# The task
Of the lines listed below, return exactly those that run from the line containing "is for Blender 4.5." through the line containing "palm('banana_plant',5.15,17.2,.7,90,6,.5,.9)", both included.

# Input
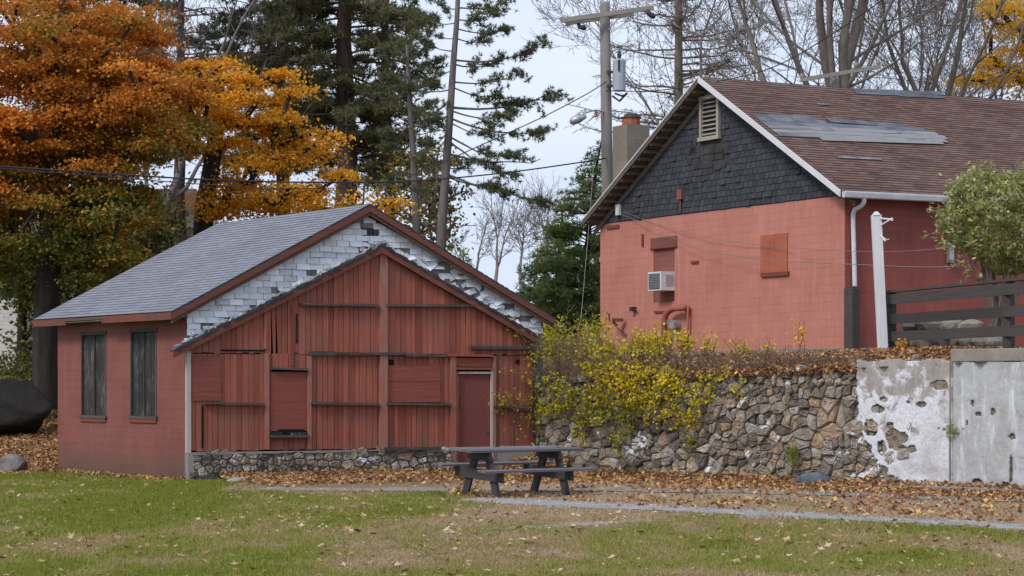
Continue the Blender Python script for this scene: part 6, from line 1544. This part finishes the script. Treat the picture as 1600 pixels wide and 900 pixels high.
pebbles((-.9, 26.9), (2.0, 29.5), 1500, .11, .008, .020, M_PEB, 'pebbles', 'thin broken line of pale gravel in the lawn')

# ------------------------------------------------------------------ world, sun, camera
SUN_EL, SUN_AZ = R(42), R(-137)       # direction the sun stands in: azimuth from +Y clockwise
w = bpy.data.worlds.new('World'); scene.world = w; w.use_nodes = True; nt = w.node_tree; nt.nodes.clear()
sky = nt.nodes.new('ShaderNodeTexSky'); sky.sky_type = 'NISHITA'; sky.sun_disc = False; sky.sun_elevation = SUN_EL; sky.sun_rotation = SUN_AZ
sky.air_density = 1.2; sky.dust_density = 3.0; sky.ozone_density = 1.5
tc_ = nt.nodes.new('ShaderNodeTexCoord'); mp = nt.nodes.new('ShaderNodeMapping'); mp.inputs['Scale'].default_value = (1.5, 1.5, 5); nt.links.new(tc_.outputs['Generated'], mp.inputs[0])
nz = nt.nodes.new('ShaderNodeTexNoise'); nz.inputs['Scale'].default_value = 2.2; nz.inputs['Detail'].default_value = 5; nt.links.new(mp.outputs[0], nz.inputs['Vector'])
cr = nt.nodes.new('ShaderNodeValToRGB'); nt.links.new(nz.outputs['Fac'], cr.inputs[0]); cr.color_ramp.elements[0].position = .3; cr.color_ramp.elements[0].color = (5.3, 6.2, 8.0, 1); cr.color_ramp.elements[1].position = .75; cr.color_ramp.elements[1].color = (6.6, 7.2, 8.4, 1)
mx = nt.nodes.new('ShaderNodeMix'); mx.data_type = 'RGBA'; mx.inputs[0].default_value = .88; nt.links.new(sky.outputs[0], mx.inputs[6]); nt.links.new(cr.outputs[0], mx.inputs[7])
bg = nt.nodes.new('ShaderNodeBackground'); bg.inputs['Strength'].default_value = .135; nt.links.new(mx.outputs[2], bg.inputs[0])
wo = nt.nodes.new('ShaderNodeOutputWorld'); nt.links.new(bg.outputs[0], wo.inputs[0])
sl = bpy.data.lights.new('sun', 'SUN'); sl.energy = 2.1; sl.angle = R(14); sl.color = (1, .95, .88); so = bpy.data.objects.new('sun', sl); COL.objects.link(so)
sd_ = Vector((math.sin(SUN_AZ)*math.cos(SUN_EL), math.cos(SUN_AZ)*math.cos(SUN_EL), math.sin(SUN_EL))); so.rotation_euler = sd_.to_track_quat('Z', 'Y').to_euler()
cam = bpy.data.cameras.new('camera'); co = bpy.data.objects.new('camera', cam); COL.objects.link(co); co.location = (0, 0, EYE); co.rotation_euler = (R(90), 0, 0)
cam.sensor_width = 36; cam.lens = FP/1600*36; cam.shift_y = 150/1600; cam.clip_end = 3000; cam.clip_start = .1
scene.camera = co
scene.view_settings.view_transform = 'Standard'; scene.view_settings.look = 'None'; scene.view_settings.gamma = 1; scene.view_settings.exposure = 0
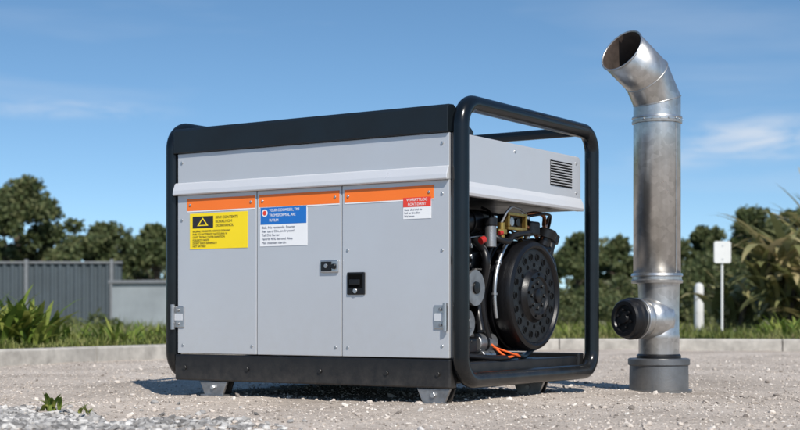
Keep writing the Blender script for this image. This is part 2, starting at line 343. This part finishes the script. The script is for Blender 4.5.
def palm(name,cx,cy,h,nn,seed,L0=.7,L1=1.2):
    r=np.random.default_rng(seed); e=empty(name,(cx,cy,.08))
    for i in range(4):
        a=r.uniform(0,6.28); dx,dy=.12*math.cos(a),.12*math.sin(a)
        tube('stem_%d'%(i+1),[(dx,dy,0),(dx*1.5,dy*1.5,h*.35),(dx*2.4,dy*2.4,h*.7)],.035,M['bark'],e,bez=True)
    x=r.normal(0,.15,nn); y=r.normal(0,.15,nn); z=r.uniform(.1,.72,nn)*h
    blades('fronds',x,y,z,r.uniform(L0,L1,nn),r.uniform(.06,.16,nn),r.uniform(0,6.28,nn),r.uniform(.05,.7,nn),r.uniform(.8,2.2,nn),M['palm'],e,seg=8)
palm('banana_plant',4.80,17.8,1.25,170,3)
palm('banana_plant',5.6,18.6,1.55,190,4,.8,1.35)
palm('banana_plant',4.40,18.8,.6,60,5,.4,.8)
palm('banana_plant',5.15,17.2,.7,90,6,.5,.9)

def crown(pts,nleaf,ls,r):
    C=np.array([p[0] for p in pts]); R=np.array([p[1] for p in pts]); wgt=R**2/np.sum(R**2)
    k=r.choice(len(pts),nleaf,p=wgt); d=r.normal(size=(nleaf,3)); d/=np.linalg.norm(d,axis=1)[:,None]
    rr=R[k]*(.45+.6*r.random(nleaf)**.6)*(1+.25*np.sin(d[:,0]*7+k)*np.cos(d[:,2]*6+k))
    c=C[k]+d*rr[:,None]*np.array([1,1,.78])
    u=r.normal(size=(nleaf,3)); u/=np.linalg.norm(u,axis=1)[:,None]; v=np.cross(u,r.normal(size=(nleaf,3))); v/=np.linalg.norm(v,axis=1)[:,None]
    s=ls*r.uniform(.5,1.3,nleaf)[:,None]
    P=np.stack([c-u*s,c-v*s*.5,c+u*s,c+v*s*.5],1).reshape(-1,3); return P
def tree(name,cx,cy,h,cw,seed,nleaf=9000,ls=.13,lm='leaf',trunk=.35,spread=1.0,nb=20,br=(.10,.2)):
    r=np.random.default_rng(seed); e=empty(name,(cx,cy,.05))
    blobs=[]
    for i in range(nb):
        a=r.uniform(0,6.28); q=r.random()**.5; zz=r.uniform(trunk,1)
        prof=math.sin(math.pi*min(1,(zz-trunk)/(1-trunk)*.75+.22))
        blobs.append((np.array([math.cos(a)*q*cw*.5*prof*spread,math.sin(a)*q*cw*.5*prof*spread,zz*h*.93]),cw*r.uniform(*br)))
    P=crown(blobs,nleaf,ls,r); F=np.arange(len(P)).reshape(-1,4)
    npmesh('crown',P,F,M[lm],e)
    top=(r.uniform(-.1,.1),r.uniform(-.1,.1),h*.72)
    cu=tube('trunk',[(0,0,0),(.03*h*r.uniform(-1,1),0,h*.35),top],h*.028,M['bark'],e,bez=True)
    for b,q in zip(cu.data.splines[0].bezier_points,(1.2,.8,.3)): b.radius=q
    for i,(c,R) in enumerate(blobs[:12]):
        z0=h*r.uniform(trunk*.6,.6); st=(0,0,z0); mid=(c[0]*.5,c[1]*.5,z0+(c[2]-z0)*.4)
        t_=tube('limb_%d'%(i+1),[st,mid,tuple(c)],h*.010,M['bark'],e,bez=True,res=2)
        for b,q in zip(t_.data.splines[0].bezier_points,(1.2,.8,.25)): b.radius=q
    return e
def at(sx,Z): return (sx-400)/1427*Z
def ht(sy,Z): return H+(315-sy)/1427*Z
SB=(.06,.13)
tree('oak_tree',at(18,46),46,ht(176,46),4.7,11,16000,.11,nb=60,br=SB,trunk=.22)
tree('oak_tree',at(-60,50),50,ht(172,50),4.5,12,9000,.13,nb=38,br=SB)
tree('oak_tree',at(112,52),52,ht(222,52),3.8,13,12000,.10,trunk=.1,nb=50,br=SB)
tree('oak_tree',at(155,50),50,ht(228,50),3.4,14,11000,.10,trunk=.1,nb=44,br=SB)
tree('oak_tree',at(76,54),54,ht(236,54),3.4,15,9000,.10,trunk=.1,nb=38,br=SB)
tree('oak_tree',at(748,48),48,ht(207,48),3.8,16,12000,.10,trunk=.12,nb=46,br=SB)
tree('oak_tree',at(800,44),44,ht(198,44),3.8,17,12000,.10,trunk=.12,nb=42,br=SB)
tree('oak_tree',at(704,52),52,ht(224,52),3.4,18,11000,.10,trunk=.12,nb=40,br=SB)
tree('oak_tree',at(860,46),46,ht(185,46),4.2,19,9000,.13,trunk=.15,nb=34,br=SB)
tree('oak_tree',at(624,56),56,ht(238,56),3.6,20,10000,.10,trunk=.1,nb=40,br=SB)
tree('oak_tree',at(578,54),54,ht(232,54),3.2,21,9000,.10,trunk=.1,nb=34,br=SB)
r=np.random.default_rng(5); pts=[]
for i in range(260):
    x=r.uniform(-48,48); y=r.uniform(70,80); h=3.9+1.0*math.sin(x*.35)+r.uniform(-.8,.9)
    z=r.uniform(.45,1)*h; pts.append((np.array([x,y,z*.85]),r.uniform(.6,1.3)))
P=crown(pts,70000,.2,r); npmesh('distant_trees',P,np.arange(len(P)).reshape(-1,4),M['leaf_haze'])
pts=[]
for i in range(120):
    x=r.uniform(3.2,16); y=r.uniform(27,31); pts.append((np.array([x,y,r.uniform(.2,1.15+.35*math.sin(x*1.3))]),r.uniform(.2,.40)))
for i in range(50):
    x=r.uniform(-16,-5.0); y=r.uniform(22,26); pts.append((np.array([x,y,r.uniform(.1,.25)]),r.uniform(.12,.24)))
P=crown(pts,42000,.055,r); npmesh('shrubs',P,np.arange(len(P)).reshape(-1,4),M['leaf'])

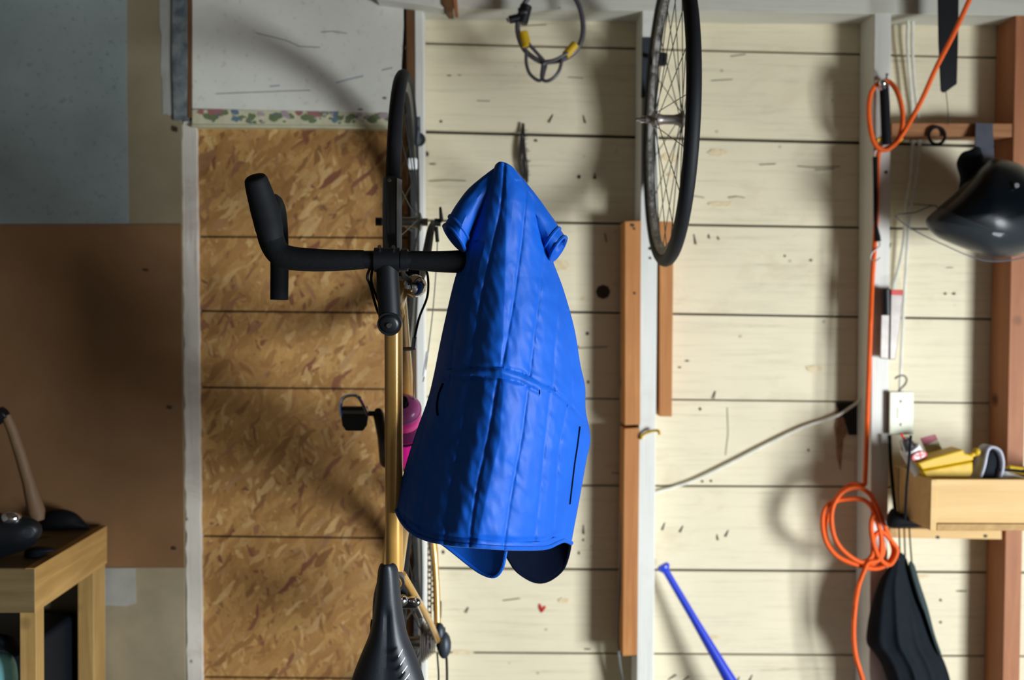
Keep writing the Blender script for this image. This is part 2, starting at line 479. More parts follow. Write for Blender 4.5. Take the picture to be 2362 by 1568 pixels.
# horizontal boards: joint lines measured at px 980 and 2290
gl = [(-108, -68), (100, 133), (303.5, 337), (508, 530), (714, 736), (915, 930), (1118, 1124), (1310, 1320), (1504, 1513), (1702, 1706), (1900, 1902)]
XL, XR = -.30, ROOM_X1
def at_x(line, X):
    a, c = P(980, line[0], 0), P(2290, line[1], 0)
    return a.z + (c.z - a.z) * (X - a.x) / (c.x - a.x)
gaps = [.0030, .0030, .0042, .0030, .0026, .0018, .0022, .0030, .0020, .002, .002]
for i in range(len(gl) - 1):
    zt = [at_x(gl[i], X) - gaps[i] for X in (XL, XR)]; zb = [at_x(gl[i + 1], X) + gaps[i + 1] for X in (XL, XR)]
    if i == 0: zt = [H - .01] * 2
    if i == len(gl) - 2: zb = [.01] * 2
    dd = random.uniform(-.0015, .0015)
    piece(MB().prism([(XL, dd, zt[0]), (XR, dd, zt[1]), (XR, dd, zb[1]), (XL, dd, zb[0])], (0, .02, 0)), 'board', 'board')

# strand-board strips in the bay on the left
ol = [(262, 264), (545.5, 548.5), (717, 722), (893, 898), (1236, 1242), (1561, 1566), (1890, 1894)]
for i in range(len(ol) - 1):
    e = 1.8
    a, b_ = ol[i], ol[i + 1]
    piece(MB().prism([P(448, a[0] + e, .078), P(950, a[1] + e, .078), P(957, b_[1] - e, .078), P(457, b_[0] - e, .078)], (0, .012, 0)), 'strand_board_panel', 'osb', bev=.001)
MB().prism([P(440, 255, .0655), P(955, 255, .0655), P(962, 1894, .0655), P(450, 1894, .0655)], (0, .01, 0)).build('backing_board', 'gap', wall)

# studs: (left px top, left px bottom), (right top, right bottom)
def stud(l, r, y0, y1, mat, d=.100, th=.10, name='stud', bev=.002):
    return piece(MB().prism([P(l[0], y0, d), P(r[0], y0, d), P(r[1], y1, d), P(l[1], y1, d)], (0, th - .002, 0)), name, mat, bev=bev)
# flaking stud at the left of the strand board: ragged edges
rag = random.Random(3); L = []; R = []
for k in range(111):
    t = k / 110; y = 276 + (2000 - 276) * t
    L.append((419 + 18 * t + rag.choice((0, 0, .6, -1, 1.2)) + 2.5 * noise.noise(Vector((k * .35, 0, 0))), y)); R.append((452.5 + 18 * t + rag.uniform(-.5, .5) + 1.5 * noise.noise(Vector((k * .3, 5, 0))), y + 8))
L[0] = (424, 280); R[0] = (447, 278)
piece(MB().prism([P(x, y, .094) for x, y in L + R[::-1]], (0, .092, 0)), 'stud', 'oldstud', bev=0)
# upper part of that stud, weathered blue grey, with a brown right edge
piece(slab([(397, -215), (431, -215), (432, 150), (430, 268), (437, 276), (400, 277), (396, 150)], .104, .1), 'stud', 'bluewood', bev=.001)
piece(slab([(431, -215), (442, -215), (441, 60), (443, 150), (441, 272), (432, 272)], .102, .09), 'stud', 'bare', bev=.001)
stud((935, 947), (955, 967), -215, 1900, 'bare', .098)
stud((955, 965), (975, 985), -215, 1900, 'stud', .100)
stud((1481, 1466), (1521, 1505), 18, 1900, 'stud', .100)
stud((2017, 2002), (2056, 2044), 26, 1900, 'stud', .100)
stud((2343, 2306), (2381, 2346), 26, 1900, 'stud_brown', .100)
# sistered lumber on the middle stud
piece(MB().prism([P(1441, 510, .101), P(1479, 509, .101), P(1477, 979, .101), P(1441, 981, .101)], (0, .088, 0)), 'blocking', 'block')
piece(MB().prism([P(1440, 988, .101), P(1476, 986, .101), P(1469, 1511, .101), P(1436, 1513, .101)], (0, .088, 0)), 'blocking', 'block')
piece(MB().prism([P(1522, 510, .090), P(1554, 511, .090), P(1550, 961, .090), P(1521, 960, .090)], (0, .085, 0)), 'blocking', 'block')
# top plate with its underside above the boards
pa, pb = P(976, 19, .1), P(2362, 36, .1)
sl = (pb.z - pa.z) / (pb.x - pa.x)
zt0 = pa.z + sl * (XL + .13 - pa.x); zt1 = pa.z + sl * (ROOM_X1 - pa.x)
piece(MB().prism([(XL + .13, -.102, zt0 + .16), (ROOM_X1, -.102, zt1 + .16), (ROOM_X1, -.102, zt1), (XL + .13, -.102, zt0)], (0, .10, 0)), 'top_plate', 'plate')
# pale ceiling-edge board in the upper left corner and its brown end
piece(slab([(800, -110), (1010, -110), (1024, 20), (1000, 15), (955, 8), (870, -3)], .16, .058), 'trim_board', 'panel', bev=.001)
piece(slab([(1016, -60), (1038, -60), (1046, 27), (1034, 27), (1020, 10)], .165, .063), 'trim_board', 'bare', bev=.001)
piece(slab([(1038, -60), (1050, -60), (1057, 29), (1048, 27)], .15, .048), 'trim_board', 'stud_brown', bev=.001)

# white panel above the strand board with its flowered paper border
lp = struct(slab([(443, -215), (929, -215), (930, 60), (925, 150), (925, 262), (880, 262), (443, 250)], .102, .014).build('wall_panel', 'panel', wall, bev=.001))
bd = MB().prism([P(x, y, .1035) for x, y in [(443, 252), (640, 254), (925, 262), (925, 291), (895, 291), (700, 289), (443, 288)]], (0, .022, 0)).build('paper_border', 'cream', wall, bev=.001)
MB().prism([P(x, y, .106) for x, y in [(441, 286), (700, 288), (925, 291), (925, 297), (700, 294), (441, 293)]], (0, .03, 0)).build('border_lip', 'cream', wall, bev=.002)
fl = MB(); fr = random.Random(11)
def blob(x, y, r, mi, sy=.75):
    fl.mi = mi; n = 9; pts = []; r *= 1.3
    for k in range(n):
        an = 2 * math.pi * k / n; q = r * fr.uniform(.65, 1.2)
        pts.append(P(x + math.cos(an) * q, min(max(y + math.sin(an) * q * sy, 251 + .02 * (x - 443)), 286), .10405 + mi * 8e-5 + fr.uniform(0, 4e-5)))
    fl.add(pts, [tuple(range(n))])
for x0 in (462, 690, 880):
    for dx, dy, r, mi in ((0, 258, 7, 0), (14, 268, 8, 1), (36, 258, 14, 0), (30, 272, 9, 1), (58, 260, 8, 1), (80, 258, 9, 2), (82, 274, 8, 2), (96, 270, 6, 1), (118, 268, 9, 1), (112, 278, 6, 1), (140, 262, 7, 3), (168, 272, 10, 1), (180, 266, 8, 1), (196, 262, 9, 3), (208, 268, 8, 1)):
        if x0 + dx < 915: blob(x0 + dx, dy + .01 * (x0 - 462), r, mi)
for k in range(46): blob(fr.uniform(450, 915), fr.uniform(262, 284), fr.uniform(2, 4.5), fr.choice((1, 1, 1, 3, 2)))
fl.build('flower_print', ['p_red', 'p_green', 'p_blue', 'p_lilac'], bd, smooth=False)
# pencil scrawls and dents on the white panel
def strokes(lst, name, mat, d, parent=wall, w_=2.0):
    mb = MB()
    for pl in lst:
        for (x0, y0), (x1, y1) in zip(pl[:-1], pl[1:]):
            t = Vector((x1 - x0, y1 - y0)); t.normalize(); n = Vector((-t.y, t.x)) * w_ / 2
            mb.add([P(x0 + n.x, y0 + n.y, d), P(x1 + n.x, y1 + n.y, d), P(x1 - n.x, y1 - n.y, d), P(x0 - n.x, y0 - n.y, d)], [(0, 1, 2, 3)])
    return mb.build(name, mat, parent, smooth=False)
strokes([[(775, 191), (800, 184), (838, 175)], [(880, 162), (905, 156)], [(622, 199), (645, 197)]], 'pencil_mark', 'pencil', .1025, w_=2.6)
strokes([[(590, 76), (640, 88), (665, 95), (690, 107), (738, 109)], [(740, 74), (765, 72), (800, 77)], [(500, 216), (600, 212), (715, 208)]], 'scratch', 'dirtm', .1025, w_=1.6)
def dents(lst, d, name='nail_hole', parent=wall):
    for x, y, rx, ry in lst:
        big_ = rx > 5 and rx != ry
        if big_: ry *= .6; rx *= .85
        MB().prism([P(x + rx * math.cos(a * math.pi / 4), y + ry * math.sin(a * math.pi / 4), d + .0006) for a in range(8)], (0, .004, 0)).build(name, 'dirtm' if big_ else 'rust', parent, smooth=False)
dents([(887, 226, 6, 5), (831, 252, 8, 3), (936, 110, 4, 4)], .102)

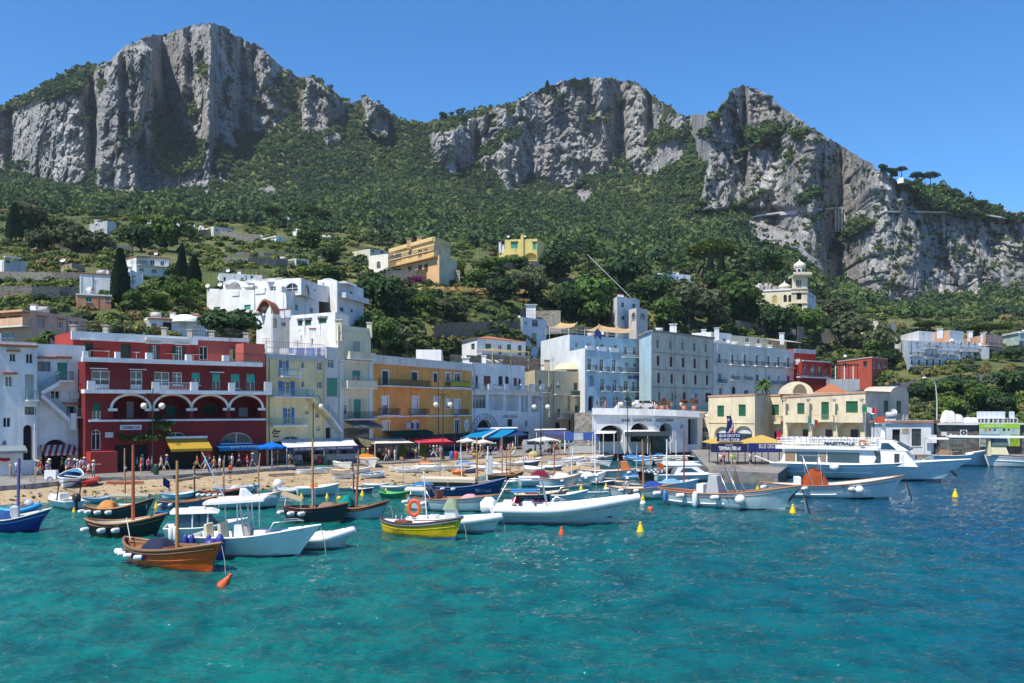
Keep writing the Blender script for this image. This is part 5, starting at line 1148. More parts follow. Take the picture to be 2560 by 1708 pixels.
b=hill('pink_hillside_house','long pink house with covered balcony behind the white house',-60,216,80,775,855,[S_PEACH,S_PINK],[(1,'s',(388,1310,458,1405),dict(col='grey',hood=TILE)),(1,'w',(592,1335,645,1410),dict(hood=TILE)),(1,'w',(715,1325,805,1385)),(0,'r',(90,1275,210,1375),dict(depth=1.5)),(0,'r',(-60,1285,70,1380),dict(depth=1.5)),(0,'g',(-40,1445,145,1510)),(1,'r',(235,1272,300,1365),dict(depth=1.2,arch=True))],h1,(3,-4,14),D=136,back=9)
b.balcony(0,-100,320,1395,h1,1.3,1.1,solid=S_PEACH);b.ledge(0,-100,325,1235,h1,.3,1.4,stucco((.62,.36,.24)),'roof_edge');b.wrail([b.at(*h1(320,1215),136),b.at(*h1(880,1290),146)],.9)
b=hill('vaulted_white_cottage','small white vaulted cottage above the red building roof',368,523,None,793,850,S_W2,[(0,'w',(1558,1350,1622,1430),dict(arch=True)),(0,'s',(1840,1340,1925,1400),dict(col='white')),(0,'dk',(1680,1345,1770,1440))],h1,(0,0,6),D=160,back=9)
b.ledge(0,1525,1780,1305,h1,.2,.6,TILE,'tile_hood');b.ledge(0,1960,2155,1272,h1,.2,.4,TILE,'tile_hood');m=MB();p=b.at(*h1(1870,1300),161.4);m.lathe([(2.6,0),(2.5,.5),(1.9,1.0),(1.0,1.3),(0,1.4)],S_W2,16,(p.x,p.y+2,p.z-.6));m.build('roof',b.root)
# big white complex
b=Bld('white_villa_complex','large white villa with scalloped vault roofline and green shutters','house')
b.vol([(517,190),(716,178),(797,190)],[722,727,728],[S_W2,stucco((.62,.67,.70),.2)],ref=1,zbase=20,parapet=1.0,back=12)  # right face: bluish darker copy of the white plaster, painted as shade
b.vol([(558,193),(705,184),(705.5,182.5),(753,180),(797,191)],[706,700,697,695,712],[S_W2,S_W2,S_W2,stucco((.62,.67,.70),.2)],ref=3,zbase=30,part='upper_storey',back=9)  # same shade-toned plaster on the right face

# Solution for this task
Keep writing the Blender script for this image. This is part 2, starting at line 343. This part finishes the script. The script is for Blender 4.5.
def palm(name,cx,cy,h,nn,seed,L0=.7,L1=1.2):
    r=np.random.default_rng(seed); e=empty(name,(cx,cy,.08))
    for i in range(4):
        a=r.uniform(0,6.28); dx,dy=.12*math.cos(a),.12*math.sin(a)
        tube('stem_%d'%(i+1),[(dx,dy,0),(dx*1.5,dy*1.5,h*.35),(dx*2.4,dy*2.4,h*.7)],.035,M['bark'],e,bez=True)
    x=r.normal(0,.15,nn); y=r.normal(0,.15,nn); z=r.uniform(.1,.72,nn)*h
    blades('fronds',x,y,z,r.uniform(L0,L1,nn),r.uniform(.06,.16,nn),r.uniform(0,6.28,nn),r.uniform(.05,.7,nn),r.uniform(.8,2.2,nn),M['palm'],e,seg=8)
palm('banana_plant',4.80,17.8,1.25,170,3)
palm('banana_plant',5.6,18.6,1.55,190,4,.8,1.35)
palm('banana_plant',4.40,18.8,.6,60,5,.4,.8)
palm('banana_plant',5.15,17.2,.7,90,6,.5,.9)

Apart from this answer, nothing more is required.